The Report's Core Claims Don't Hold
The SEU-funded study claims public benefits justify excess electricity reimbursement. But CRI's review shows its key arguments don't stand up to scrutiny:
1.) No actual savings for utilities or ratepayers. The report claims excess solar reduces grid purchases, but if utilities pay the same rate to solar owners, there's no actual savings. Meanwhile, other customers are already subsidizing solar through $6,000 Green Energy Fund grants and higher bills from Renewable Energy Credit costs.
2.) Taxpayer-funded credits don't boost Delaware's economy. The study also claims that federal tax subsidies benefit Delaware's economy by creating jobs in the solar industry. However, those credits are funded by Delaware taxpayers-removing the same amount of money from the broader economy and potentially costing jobs that the study does not account for.
3.) Environmental and health benefits are overstated. The study assumes that if solar owners are paid for excess power, they will build larger systems-resulting in health benefits from reduced air pollution and climate benefits by offsetting coal- and natural gas-fired electricity. But real-world evidence says otherwise:
Real-world data doesn't support the assumption (See Chart 1.0). The study's core assumption-that paying for excess power will encourage homeowners to build larger systems-doesn't hold up in practice. In 2022, solar owners were reimbursed for excess electricity; by 2023, they were not. Yet, project volume rose 63% in 2023 compared to 2022, and average system size remained unchanged. Clearly, reimbursement is not a key factor in consumer decisions.
Delaware already meets EPA air quality standards. The study claims societal benefits from lower emissions. However, the U.S. Environmental Protection Agency sets air quality standards to protect public health, and Delaware already meets all of them. While the EPA under President Biden suggested additional health savings at even lower emission levels, those claims rely on disputed studies that the current EPA is unlikely to adopt.
The climate impact of excess power is negligible. In 2024, excess solar generation accounted for just 6,500 megawatt-hours (MWh)-only 0.06% of Delaware's total electricity use of 11.4 million MWh. That amount is too small to deliver meaningful emissions reductions.
The report blurs the real issue. The study confuses the total value of solar energy with the narrow question of whether excess generation-just a small fraction-should be reimbursed. This misrepresents the scale and impact of the policy under review.
Chart 1.0: Residential Solar Projects (2022-2023)

Excess Power Represents a Tiny Fraction of Total Energy Use
The Delaware Value of Solar report blurs the line between the total value of solar energy and the much narrower issue of excess power reimbursement. That distinction is critical.
According to the U.S. Energy Information Administration's Electric Power Monthly, solar photovoltaic (PV) systems in Delaware produced 372,000 MWh in 2024. This accounted for 3.3% of the state's total electric demand-closely aligning with Delaware's Renewable Portfolio Standard goal of 3.25%.

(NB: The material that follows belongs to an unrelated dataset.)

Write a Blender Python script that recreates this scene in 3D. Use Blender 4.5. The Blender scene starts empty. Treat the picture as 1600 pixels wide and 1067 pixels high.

Of that solar output, 205,000 MWh came from small-scale systems, such as residential rooftop installations. According to the report's own figures (Figure 13), Delmarva Power customers generated about 81% of that amount, or roughly 166,000 MWh.
But here's the key point: only 6,200 MWh-or 3.74% of Delmarva's residential solar generation-was classified as excess power. That's less than 0.06% of Delaware's total electricity consumption for the year.
In short, the entire debate over whether to pay for excess solar power centers on a sliver of the grid's energy mix. The environmental and economic arguments used to justify those payments are disproportionate to the actual impact.
Conclusion: Sound Policy Shouldn't Be Reversed
Delaware lawmakers made the right call when they ended payments for excess residential solar power. The data shows that those payments have little impact on whether homeowners choose to install solar, and the volume of excess power produced is too small to generate meaningful environmental or economic benefits.
The "Delaware Value of Solar" report fails to distinguish between the broader value of solar energy and the minimal effect of reimbursing surplus power. While it paints a compelling picture, the facts tell a different story: Delaware is already meeting its renewable energy goals, air quality standards are being achieved, and solar adoption continues to grow without the need for added subsidies.
Let's not reverse course based on flawed assumptions and inflated benefits. Instead, we should stay focused on policies that deliver real results for all Delawareans-not just a few.